The United States called on Ortega to immediately release presidential candidates Cristiana Chamorro, Arturo Cruz, Félix Maradiaga, Juan Sebastian Chamorro and other civil society and opposition leaders arrested in the past week.

The Chamorros are cousins who belong to the most storied political family in Nicaragua.

Cristiana Chamorro’s mother, Violeta Barrios de Chamorro, defeated Ortega in the presidential race in 1990, ending the 11-year reign of the Sandinista movement that had triumphed in a 1979 revolution.

Nicaraguan candidates detained from left to right: Arturo Cruz, Cristiana Chamorro, Félix Maradiaga and Sebastián Chamorro

The crackdown has sent independent journalists and activists into hiding for fear of reprisals.

“The United States condemns these actions in the most unequivocal terms and holds President Ortega and those complicit in these actions responsible for their safety and well-being,” said the US State Department.

In response to this wave of oppression and due to Nicaragua’s failure to implement now-overdue electoral reforms called for by the Organization of American States and backed by the UN Human Rights Council, the United States is imposing sanctions on several members of the Ortega regime for their complicity in the Ortega regime’s activities.

The U.S. Treasury is sanctioning an advisor and daughter of Daniel Ortega and Rosario Murillo, Camila Antonia Ortega Murillo, who is also the coordinator of the National Commission for the Creative Economy; Leonardo Ovidio Reyes Ramirez, the President of the Central Bank of Nicaragua; Julio Modesto Rodriguez Balladares, a military general and executive director of the military’s pension and investment fund; and Edwin Ramon Castro Rivera, a National Assembly Deputy.

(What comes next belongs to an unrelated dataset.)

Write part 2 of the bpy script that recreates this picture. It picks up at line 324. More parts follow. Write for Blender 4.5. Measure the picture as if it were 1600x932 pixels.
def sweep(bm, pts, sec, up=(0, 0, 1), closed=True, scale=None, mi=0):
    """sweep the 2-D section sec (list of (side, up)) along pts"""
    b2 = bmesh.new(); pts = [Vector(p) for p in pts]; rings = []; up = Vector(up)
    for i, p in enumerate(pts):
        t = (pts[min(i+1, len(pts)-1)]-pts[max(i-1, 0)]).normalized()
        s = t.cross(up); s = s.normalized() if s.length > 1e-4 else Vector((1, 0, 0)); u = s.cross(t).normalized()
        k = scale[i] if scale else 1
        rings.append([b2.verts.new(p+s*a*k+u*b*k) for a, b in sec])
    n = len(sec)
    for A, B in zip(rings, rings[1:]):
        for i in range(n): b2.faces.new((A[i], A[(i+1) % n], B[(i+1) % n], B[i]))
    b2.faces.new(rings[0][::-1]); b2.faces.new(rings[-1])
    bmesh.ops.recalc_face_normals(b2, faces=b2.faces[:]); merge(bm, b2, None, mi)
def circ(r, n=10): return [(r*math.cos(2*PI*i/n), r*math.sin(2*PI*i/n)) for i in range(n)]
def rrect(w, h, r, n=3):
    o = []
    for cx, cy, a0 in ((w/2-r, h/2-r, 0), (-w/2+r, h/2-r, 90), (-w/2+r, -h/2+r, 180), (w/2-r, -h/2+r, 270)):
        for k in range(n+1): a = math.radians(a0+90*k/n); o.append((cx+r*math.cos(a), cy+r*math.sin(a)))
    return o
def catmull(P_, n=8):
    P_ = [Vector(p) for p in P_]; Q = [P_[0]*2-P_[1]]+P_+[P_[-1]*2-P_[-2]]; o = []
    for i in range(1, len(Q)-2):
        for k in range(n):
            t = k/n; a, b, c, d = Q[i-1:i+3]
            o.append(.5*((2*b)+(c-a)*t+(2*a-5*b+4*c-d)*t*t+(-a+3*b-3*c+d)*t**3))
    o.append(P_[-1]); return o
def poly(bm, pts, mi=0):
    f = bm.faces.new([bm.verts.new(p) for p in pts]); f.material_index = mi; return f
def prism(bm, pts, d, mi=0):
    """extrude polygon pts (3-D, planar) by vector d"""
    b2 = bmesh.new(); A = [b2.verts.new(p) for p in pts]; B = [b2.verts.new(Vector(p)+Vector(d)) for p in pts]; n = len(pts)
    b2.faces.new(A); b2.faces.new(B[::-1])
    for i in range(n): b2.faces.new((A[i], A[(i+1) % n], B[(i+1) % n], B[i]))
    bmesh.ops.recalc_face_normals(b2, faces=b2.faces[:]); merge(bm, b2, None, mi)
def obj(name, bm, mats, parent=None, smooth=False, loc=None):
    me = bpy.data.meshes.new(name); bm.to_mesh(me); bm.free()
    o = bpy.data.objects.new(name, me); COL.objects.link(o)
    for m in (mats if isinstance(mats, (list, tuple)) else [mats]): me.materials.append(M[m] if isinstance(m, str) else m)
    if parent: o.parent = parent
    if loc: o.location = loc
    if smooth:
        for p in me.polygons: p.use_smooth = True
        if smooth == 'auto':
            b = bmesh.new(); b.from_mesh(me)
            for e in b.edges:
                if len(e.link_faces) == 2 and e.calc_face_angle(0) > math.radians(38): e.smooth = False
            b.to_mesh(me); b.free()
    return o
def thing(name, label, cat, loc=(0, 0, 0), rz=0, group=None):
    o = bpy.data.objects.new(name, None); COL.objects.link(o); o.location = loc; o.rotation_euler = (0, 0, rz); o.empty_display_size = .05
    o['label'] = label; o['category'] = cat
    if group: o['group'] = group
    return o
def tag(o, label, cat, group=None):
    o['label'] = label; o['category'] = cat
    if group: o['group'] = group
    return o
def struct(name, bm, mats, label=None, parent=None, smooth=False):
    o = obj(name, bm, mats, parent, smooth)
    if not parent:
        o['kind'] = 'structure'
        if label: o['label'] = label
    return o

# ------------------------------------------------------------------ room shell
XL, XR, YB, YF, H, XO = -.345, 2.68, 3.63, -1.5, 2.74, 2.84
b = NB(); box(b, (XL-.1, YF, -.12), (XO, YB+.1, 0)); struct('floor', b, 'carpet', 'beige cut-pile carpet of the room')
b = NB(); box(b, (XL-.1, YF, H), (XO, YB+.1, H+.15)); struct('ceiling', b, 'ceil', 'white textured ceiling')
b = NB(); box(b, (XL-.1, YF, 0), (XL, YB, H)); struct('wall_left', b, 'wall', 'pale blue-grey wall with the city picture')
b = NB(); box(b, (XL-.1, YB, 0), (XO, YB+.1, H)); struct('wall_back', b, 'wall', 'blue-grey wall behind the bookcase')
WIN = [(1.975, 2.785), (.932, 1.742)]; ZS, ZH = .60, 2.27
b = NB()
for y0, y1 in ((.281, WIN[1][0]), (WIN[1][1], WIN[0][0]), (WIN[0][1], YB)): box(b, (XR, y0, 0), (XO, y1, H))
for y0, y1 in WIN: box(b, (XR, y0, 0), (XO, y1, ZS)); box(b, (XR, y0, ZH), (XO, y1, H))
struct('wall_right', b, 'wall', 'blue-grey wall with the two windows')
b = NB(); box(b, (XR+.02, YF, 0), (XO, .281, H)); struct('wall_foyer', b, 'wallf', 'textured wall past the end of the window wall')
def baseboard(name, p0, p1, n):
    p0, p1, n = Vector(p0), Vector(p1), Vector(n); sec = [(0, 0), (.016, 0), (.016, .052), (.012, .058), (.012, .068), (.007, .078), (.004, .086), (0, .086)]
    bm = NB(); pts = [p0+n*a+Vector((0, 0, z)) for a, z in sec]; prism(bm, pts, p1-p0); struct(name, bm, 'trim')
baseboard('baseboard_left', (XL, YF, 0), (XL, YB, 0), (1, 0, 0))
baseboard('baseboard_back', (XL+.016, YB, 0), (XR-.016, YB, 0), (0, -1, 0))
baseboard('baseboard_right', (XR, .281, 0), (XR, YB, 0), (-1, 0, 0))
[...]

As these sanctions demonstrate, there are costs for those who support or carry out the Ortega regime’s repression.

The United States will continue to use all diplomatic and economic tools at our disposal to support Nicaraguans’ calls for greater freedom and accountability as well as free and fair elections.

Ortega, 75, is seeking a fourth consecutive term in the Nov. 7 election.

Independent polls show his popularity has dropped to its lowest point ever in the wake of a devastating economic crisis and a rise in political repression.